A couple recent stories shed odd light on what people are willing to do to exist in their brave new world. Peter Hessler (in the Aug. 10/17 New Yorker) provides the astonishing tale of Chinese lingerie merchants, twenty-six stores worth, in towns along a 300-mile stretch of the Upper Nile.

He zeroes in on Lin and Chen, a married couple who left China when no opportunity presented itself, in search of their fortune. It is something out of 17th century America. With nothing at first but a suitcase packed with ties, pearl jewelry and lingerie to peddle, Lin arrived in Asyut which seemed to be the largest city on the upper Nile on the map he consulted at home.

The ties and jewelry were non-starters, but the lingerie sold out fast. Egyptian women may go about covered in public, but are expected to be seductively clad at home. Much of the trade is furnishing the trousseaus for brides. The trade flourished and soon they had imported not just more stock but friends and relatives to man three additional stores, cornering the lingerie market in their city,

That would be epic enough, but with entrepreneurial resourcefulness not unusual in Chinese expats, Lin noticed streets filled with discarded plastic bottles. It would have been hard not to, but no Egyptian did a thing about it. This barely educated outsider decided to start a business recycling them.

He imported the machinery to process them into plastic thread which he could resell to Chinese thread manufacturers in Cairo. Soon he had a plant employing 30 people and an army of freelance collectors who are paid by the pound to supply four tons of bottles a day. His profits are in the $100,000 a year range.

Several morals to the story suggest themselves. In America today, Donald Trump and other candidates are popular with people who complain how hard it is to get ahead. They are fond of simple conspiratorial explanation involving government meddling, crony capitalism, globalization, and illegal immigrants which candidates are happy to supply. That’s why we are no longer great.

But to Lin and Chen, China didn’t look too great so they went in search of opportunity and were prepared to work like coolies, live over the lingerie shop, and wrest a living from someplace in the back of nowhere in Egypt, aliens who could barely speak the language and were prepared to work harder and smarter than the locals. We often seem to suffer by comparison with such admirable capitalists.

In a sidelight, Lin is asked a question that points to another fascinating moral. What’s the biggest problem he sees in Egypt? The normally reticent man replies with real passion. “Inequality between men and women. Here the women just stay home and sleep. If they want to develop, the first thing they need to do is solve this problem. That’s what China did after the revolution. It’s a waste of talent. Look at my family — you see how my wife works. We couldn’t have the factory without her. My daughter runs the shop.”

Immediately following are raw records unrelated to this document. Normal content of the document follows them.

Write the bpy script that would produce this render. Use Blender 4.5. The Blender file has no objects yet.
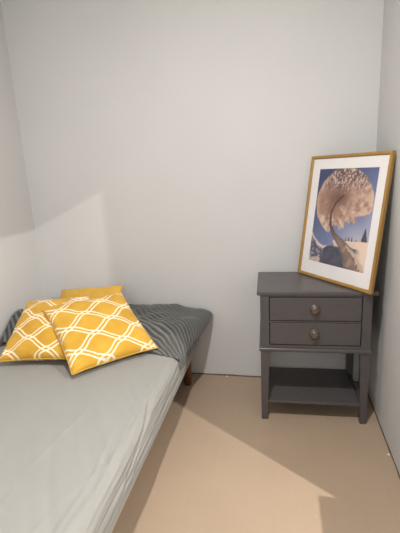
import bpy, bmesh, math, random
from math import sin, cos, pi, radians, sqrt, exp
from mathutils import Vector, Matrix, noise
random.seed(7)
SC = bpy.context.scene
COL = SC.collection

# ------------------------------------------------------------------ helpers
def lin(c):
    return tuple(((x/255)/12.92 if x/255 <= .04045 else ((x/255+.055)/1.055)**2.4) for x in c)
def rgba(c): return (*lin(c), 1.0)
def sm(a, b, x):
    t = min(1, max(0, (x-a)/(b-a))); return t*t*(3-2*t)
def mix(a, b, t): return tuple(x+(y-x)*t for x, y in zip(a, b))
def nz(x, y, z=0.0, s=1.0): return noise.noise(Vector((x*s, y*s, z*s)))
def fbm(x, y, s, o=4):
    return noise.fractal(Vector((x*s, y*s, 3.3)), 1.0, 2.0, o)

def obj(name, bm, mat=None, parent=None, smooth=False, recalc=True):
    if recalc: bmesh.ops.recalc_face_normals(bm, faces=bm.faces[:])
    me = bpy.data.meshes.new(name)
    bm.to_mesh(me); bm.free()
    if smooth:
        for p in me.polygons: p.use_smooth = True
    if mat: me.materials.append(mat)
    o = bpy.data.objects.new(name, me); COL.objects.link(o)
    if parent: o.parent = parent
    return o
def thing(name, label, cat, loc=(0, 0, 0), rz=0, group=None):
    o = bpy.data.objects.new(name, None); COL.objects.link(o)
    o.empty_display_size = .05
    o.location = loc; o.rotation_euler = (0, 0, rz)
    tag(o, label, cat, group); return o
def tag(o, label, cat, group=None):
    o['label'] = label; o['category'] = cat
    if group: o['group'] = group
    return o
def struct(name, bm, mat):
    o = obj(name, bm, mat); o['kind'] = 'structure'; return o
def box(bm, x0, x1, y0, y1, z0, z1, bev=0.0, seg=2):
    g = bmesh.ops.create_cube(bm, size=1)
    vs = g['verts']
    for v in vs:
        v.co = Vector(((x0+x1)/2+v.co.x*(x1-x0), (y0+y1)/2+v.co.y*(y1-y0), (z0+z1)/2+v.co.z*(z1-z0)))
    if bev:
        es = list({e for v in vs for e in v.link_edges})
        bmesh.ops.bevel(bm, geom=es, offset=bev, segments=seg, affect='EDGES', profile=.5)
    return bm
def nbox(*a, **k): return box(bmesh.new(), *a, **k)
def lathe(bm, prof, axis_o, axis='y', n=28):
    # prof: list of (radius, distance along axis)
    rings = []
    for r, d in prof:
        ring = []
        for i in range(n):
            a = 2*pi*i/n
            if axis == 'y': c = Vector((r*cos(a), d, r*sin(a)))
            else: c = Vector((r*cos(a), r*sin(a), d))
            ring.append(bm.verts.new(c+Vector(axis_o)))
        rings.append(ring)
    for A, B in zip(rings, rings[1:]):
        for i in range(n):
            bm.faces.new((A[i], A[(i+1) % n], B[(i+1) % n], B[i]))
    bm.faces.new(rings[0]); bm.faces.new(rings[-1])
    return bm
def grid(bm, f, nu, nv):
    vs = [[bm.verts.new(f(i/nu, j/nv)) for i in range(nu+1)] for j in range(nv+1)]
    fs = []
    for j in range(nv):
        for i in range(nu):
            fs.append(bm.faces.new((vs[j][i], vs[j][i+1], vs[j+1][i+1], vs[j+1][i])))
    return vs, fs

# ------------------------------------------------------------------ materials
class NT:
    def __init__(s, name):
        s.m = bpy.data.materials.new(name); s.m.use_nodes = True
        s.t = s.m.node_tree; s.b = s.t.nodes['Principled BSDF']
    def n(s, kind, **kw):
        x = s.t.nodes.new(kind)
        for k, v in kw.items(): setattr(x, k, v)
        return x
    def l(s, a, b): s.t.links.new(a, b)
    def math(s, op, a, b=None, c=None):
        x = s.n('ShaderNodeMath', operation=op)
        for i, v in enumerate((a, b, c)):
            if v is None: continue
            if isinstance(v, (int, float)): x.inputs[i].default_value = v
            else: s.l(v, x.inputs[i])
        return x.outputs[0]
    def noise(s, scale, detail=4, vec=None, rough=.5):
        x = s.n('ShaderNodeTexNoise'); x.inputs['Scale'].default_value = scale
        x.inputs['Detail'].default_value = detail; x.inputs['Roughness'].default_value = rough
        if vec is None:
            tc = s.n('ShaderNodeTexCoord'); vec = tc.outputs['Object']
        s.l(vec, x.inputs['Vector']); return x.outputs['Fac']
    def ramp(s, fac, stops):
        x = s.n('ShaderNodeValToRGB'); e = x.color_ramp.elements
        while len(e) < len(stops): e.new(.5)
        for el, (p, c) in zip(e, stops): el.position = p; el.color = c
        s.l(fac, x.inputs['Fac']); return x.outputs['Color']
    def mixc(s, fac, a, b):
        x = s.n('ShaderNodeMix', data_type='RGBA')
        if isinstance(fac, (int, float)): x.inputs[0].default_value = fac
        else: s.l(fac, x.inputs[0])
        for v, i in ((a, 6), (b, 7)):
            if isinstance(v, tuple): x.inputs[i].default_value = v
            else: s.l(v, x.inputs[i])
        return x.outputs[2]
    def bump(s, h, strength=.2, dist=.01):
        x = s.n('ShaderNodeBump'); x.inputs['Strength'].default_value = strength
        x.inputs['Distance'].default_value = dist
        s.l(h, x.inputs['Height']); s.l(x.outputs[0], s.b.inputs['Normal'])
    def set(s, col=None, rough=.5, metal=0, spec=.5):
        if col is not None:
            if isinstance(col, tuple): s.b.inputs['Base Color'].default_value = col
            else: s.l(col, s.b.inputs['Base Color'])
        s.b.inputs['Roughness'].default_value = rough
        s.b.inputs['Metallic'].default_value = metal
        s.b.inputs['Specular IOR Level'].default_value = spec
        return s.m

def simple(name, c, rough=.5, metal=0, var=.06, scale=12, bump=0, bs=80, spec=.5):
    t = NT(name)
    f = t.noise(scale)
    lo = tuple(x*(1-var) for x in lin(c))+(1,); hi = tuple(min(1, x*(1+var)) for x in lin(c))+(1,)
    colr = t.ramp(f, [(.3, lo), (.7, hi)])
    if bump: t.bump(t.noise(bs, 3), bump, .004)
    return t.set(colr, rough, metal, spec)

M = {}
M['wall'] = simple('painted_plaster', (208, 207, 205), .75, var=.018, scale=2.2, bump=.12, bs=28, spec=.3)
M['ceiling'] = simple('ceiling_paint', (215, 213, 208), .9, var=.01)
M['gap'] = simple('dark_joint', (104, 92, 82), .9, var=.25, scale=40)
M['chip'] = simple('plaster_white', (235, 232, 225), .9)

def floor_mat():
    t = NT('painted_floorboards')
    tc = t.n('ShaderNodeTexCoord'); sp = t.n('ShaderNodeSeparateXYZ'); t.l(tc.outputs['Object'], sp.inputs[0])
    bx = t.math('FRACT', t.math('DIVIDE', t.math('ADD', sp.outputs[0], 20.03), .105))
    seam = t.math('LESS_THAN', t.math('ABSOLUTE', t.math('SUBTRACT', bx, .5)), .012)
    by = t.math('FRACT', t.math('DIVIDE', t.math('ADD', sp.outputs[1], 20.3), .62))
    seam2 = t.math('LESS_THAN', t.math('ABSOLUTE', t.math('SUBTRACT', by, .5)), .002)
    s = t.math('MULTIPLY', t.math('MAXIMUM', seam, seam2), .07)
    n = t.noise(3.0, 5)
    base = t.ramp(n, [(.3, rgba((170, 149, 127))), (.7, rgba((176, 155, 133)))])
    mp = t.n('ShaderNodeMapping'); mp.inputs['Scale'].default_value = (60, 2.5, 1); t.l(tc.outputs['Object'], mp.inputs[0])
    g = t.noise(1.0, 4, mp.outputs[0])
    base = t.mixc(t.math('MULTIPLY', g, .12), base, rgba((155, 133, 110)))
    # scattered tiny pale scuffs
    sc = t.math('GREATER_THAN', t.noise(55, 1), .79)
    base = t.mixc(t.math('MULTIPLY', sc, .18), base, rgba((222, 208, 188)))
    c = t.mixc(s, base, rgba((140, 116, 92)))
    t.bump(g, .05, .003)
    return t.set(c, .42, 0, .4)
M['floor'] = floor_mat()

def wood_mat(name, a, b, rough=.4, sc=(4, 4, 60)):
    t = NT(name); tc = t.n('ShaderNodeTexCoord'); mp = t.n('ShaderNodeMapping')
    mp.inputs['Scale'].default_value = sc; t.l(tc.outputs['Object'], mp.inputs[0])
    f = t.noise(1.0, 5, mp.outputs[0], .6)
    return t.set(t.ramp(f, [(.3, rgba(a)), (.7, rgba(b))]), rough)
M['grey_paint'] = simple('grey_satin_paint', (82, 78, 78), .33, var=.05, scale=25, bump=.04, bs=60, spec=.5)
M['inner'] = simple('grey_satin_paint_inner', (70, 64, 63), .5)
M['oak'] = wood_mat('golden_oak', (148, 112, 50), (174, 136, 70), .38, (60, 60, 4))
M['leg_wood'] = wood_mat('bed_leg_wood', (88, 50, 28), (118, 70, 38), .5, (40, 40, 5))
M['mat'] = simple('mat_board', (233, 229, 227), .85, var=.01)
M['hardboard'] = simple('hardboard', (92, 66, 42), .8, var=.1)
M['knob'] = simple('antique_brass', (116, 105, 94), .36, metal=.75, var=.35, scale=120)
M['knob_dark'] = simple('aged_brass_rosette', (88, 78, 68), .45, metal=.7, var=.3, scale=150)

def glass():
    t = NT('picture_glass'); nt = t.t
    out = [n for n in nt.nodes if n.type == 'OUTPUT_MATERIAL'][0]
    tr = t.n('ShaderNodeBsdfTransparent'); gl = t.n('ShaderNodeBsdfGlossy'); gl.inputs['Roughness'].default_value = .03
    lw = t.n('ShaderNodeLayerWeight'); lw.inputs['Blend'].default_value = .5
    fr = t.math('ADD', t.math('MULTIPLY', t.math('POWER', lw.outputs['Facing'], 5), .45), .02)
    mx = t.n('ShaderNodeMixShader'); t.l(fr, mx.inputs[0]); t.l(tr.outputs[0], mx.inputs[1]); t.l(gl.outputs[0], mx.inputs[2])
    t.l(mx.outputs[0], out.inputs['Surface']); return t.m
M['glass'] = glass()

def fabric(name, c, rough=.9, weave=420, var=.05, sheen=.2):
    t = NT(name)
    f = t.noise(9, 4)
    lo = tuple(x*(1-var) for x in lin(c))+(1,); hi = tuple(min(1, x*(1+var)) for x in lin(c))+(1,)
    col = t.ramp(f, [(.3, lo), (.7, hi)])
    t.bump(t.noise(weave, 2), .18, .002)
    m = t.set(col, rough, 0, .25)
    t.b.inputs['Sheen Weight'].default_value = sheen
    return m
M['sheet'] = fabric('grey_cotton_sheet', (151, 150, 145), .8, 500, .02, .1)
M['base_cloth'] = fabric('bed_base_cover', (160, 158, 151), .85, 300, .02)
M['mattress'] = fabric('mattress_ticking', (205, 202, 195), .9)
M['yellow_plain'] = fabric('plain_yellow_cotton', (206, 162, 66), .9, 350, .06)

def blanket_mat():
    t = NT('ribbed_grey_plush')
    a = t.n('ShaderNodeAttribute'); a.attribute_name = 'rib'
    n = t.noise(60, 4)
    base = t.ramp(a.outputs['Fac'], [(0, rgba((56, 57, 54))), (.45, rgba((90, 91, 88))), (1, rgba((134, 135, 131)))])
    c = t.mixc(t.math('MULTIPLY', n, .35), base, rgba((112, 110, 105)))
    t.bump(t.noise(300, 3), .35, .003)
    m = t.set(c, .95, 0, .1); t.b.inputs['Sheen Weight'].default_value = .35; t.b.inputs['Sheen Roughness'].default_value = .4
    return m
M['blanket'] = blanket_mat()

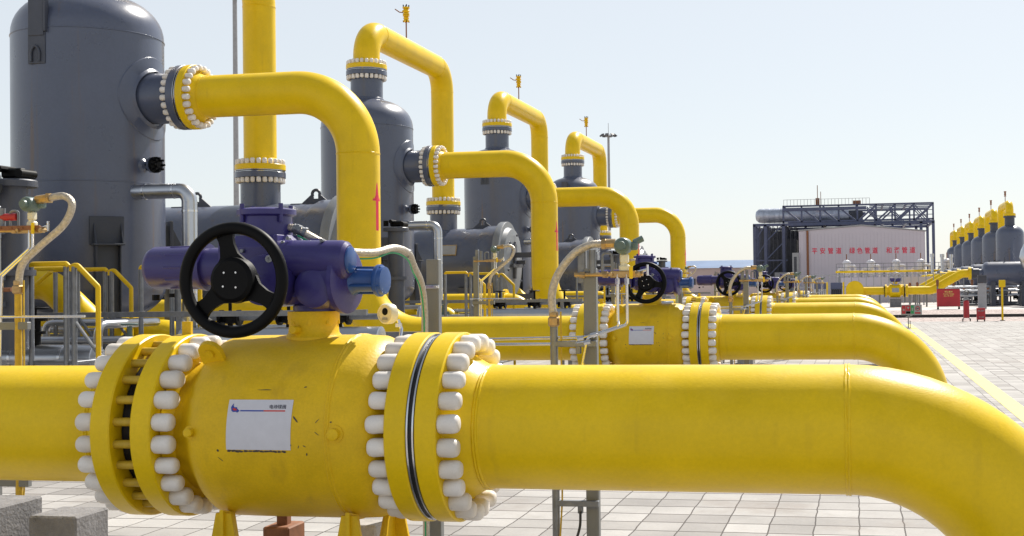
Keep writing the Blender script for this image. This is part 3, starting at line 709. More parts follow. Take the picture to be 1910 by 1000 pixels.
a = radians(20); mb = MB(); c = V((-10.72, Yh - cos(a) * (HR + .02), HZ + sin(a) * (HR + .02))); M = Matrix.Rotation(-a, 3, 'X')
mb.bbox(c, (.42, .03, .30), .005, M=M); npl = mb.build('nameplate', BRASS, hv)
mb = MB(); mb.bbox(c + M @ V((0, -.017, 0)), (.37, .006, .25), .002, M=M)
mb.build('plate_face', GREYL, npl)
stamp(hv, '{} grey horizontal vessel', 'horizontal vessels with round closures', (0, 1, 2, 3, 4), 1)
for o in list(COL.objects):
    if o.name.startswith('horizontal_vessel'):
        i = int(round((o.location.y - Yh) / SP)) + 1
        o['label'] = ['grey horizontal vessel at the left edge, showing only its door davit behind the bent hose', 'grey horizontal vessel behind the nearest blue actuator, with lifting lugs on its back', 'grey horizontal vessel with its round closure door in view beside the second riser', 'grey horizontal vessel behind the instrument stand, seen through the second pipe arch', 'farthest grey horizontal vessel, its small round door beside the fourth riser'][i]
# ---- dark closure gear at the left edge
dg = thing('closure_gear', 'dark grey flanged closure gear with black clamps and red-brown tubes at the left edge', 'machinery', (-8.7, 11.0, 0))
mb = MB(); mb.cyl((-8.78, 11.1, .9), (-8.78, 11.1, 2.62), .13, 24); mb.lathe([(2.40, .20), (2.46, .20)], (-8.78, 11.1, 0), (0, 0, 1), 24); mb.lathe([(1.95, .19), (2.0, .19)], (-8.78, 11.1, 0), (0, 0, 1), 24); mb.build('cylinder', GREYD, dg)
for z in (2.34, 1.88, 1.62):
    mb = MB(); mb.bbox((-8.62, 11.0, z), (.62, .10, .07), .01); mb.build('bracket', LEGM, dg)
mb = MB(); mb.cyl((-8.95, 10.9, 2.72), (-8.30, 10.95, 2.76), .05, 14); mb.bbox((-8.55, 10.98, 2.83), (.26, .12, .10), .02)
for x in (-8.72, -8.5, -8.34): mb.cyl((x, 10.9, 2.70), (x, 10.9, 2.93), .03, 8)
mb.build('clamp', BLACK, dg)
for x in (-8.9, -8.66, -8.4): MB().cyl((x, 10.92, 1.1), (x, 10.92, 2.34), .022, 8).build('tie_rod', STEELD, dg)
MB().cyl((-9.1, 10.85, 2.12), (-8.35, 10.85, 2.15), .035, 12).build('red_tube', RED, dg)
MB().cyl((-9.1, 10.85, 1.73), (-8.1, 10.85, 1.76), .022, 10).build('brown_tube', RUST, dg)
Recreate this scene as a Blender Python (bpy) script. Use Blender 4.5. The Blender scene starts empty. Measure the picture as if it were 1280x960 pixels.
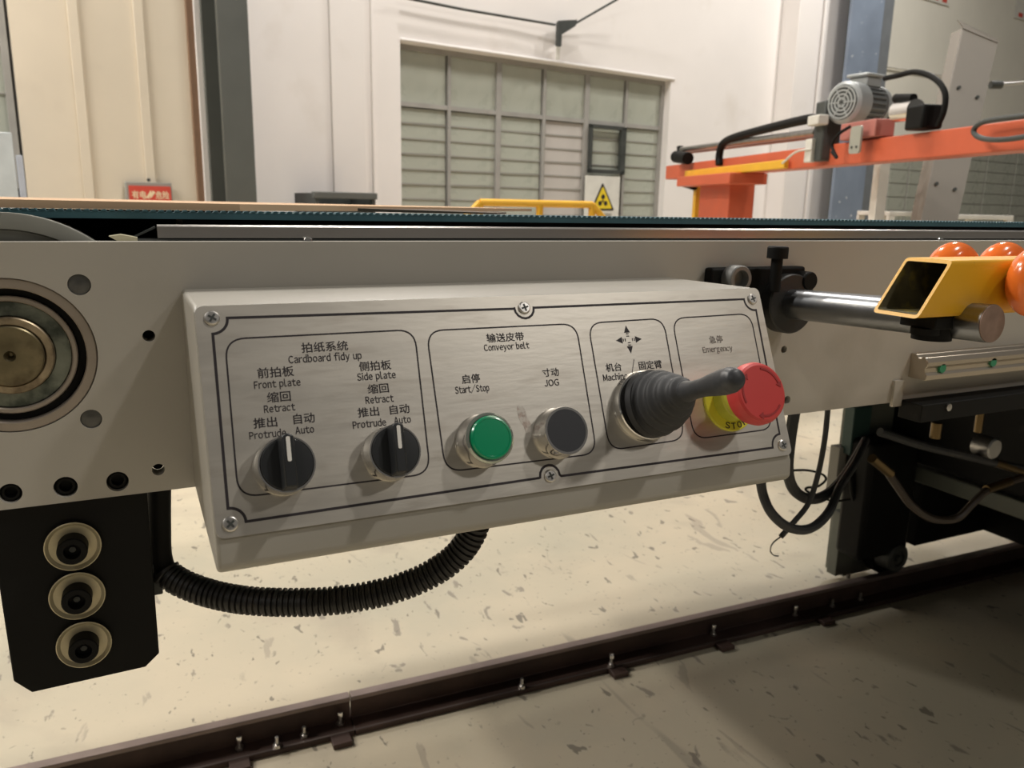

Backward places can stay backward by clinging to old ways. And advanced places can fall behind if they expect everything to be easy. Are we using the talents of all our people, for instance? Women, minorities, old, young? Or treating them as part of the problem rather than part of he solution?

With seven billion mouths to feed, a world full of people with a burning need to improve their lot, the competition for advantage, resources and survival is going to become more and more cut throat. We need to expect a decent safety net, but not a free ride or a free pass to easy street. The future holds hard work, long hours, a demand for burning the midnight oil and going the extra mile, for learning new trades and adapting to changing times. We will have to behave like those pioneers that we all praise but would be loath to emulate.

And speaking of the hard facts of post-modern life. From The New York Times comes a report on working condition at Amazon, everybody’s favorite retailer and a paragon of the new plugged in world. It suggests the place is a hostile, high-pressure, low-pay, dead-end sweat shop.

Is anyone surprised? The silicon miracle is founded on machines in lieu of humans and humans treated like machines. Generally the ugly reality is out of sight, in China or other miserable third world backwaters. If Amazon differs in any way from it’s confreres, it is by doing what everyone demands — bringing those lousy jobs and rotten working conditions back to America. Hooray.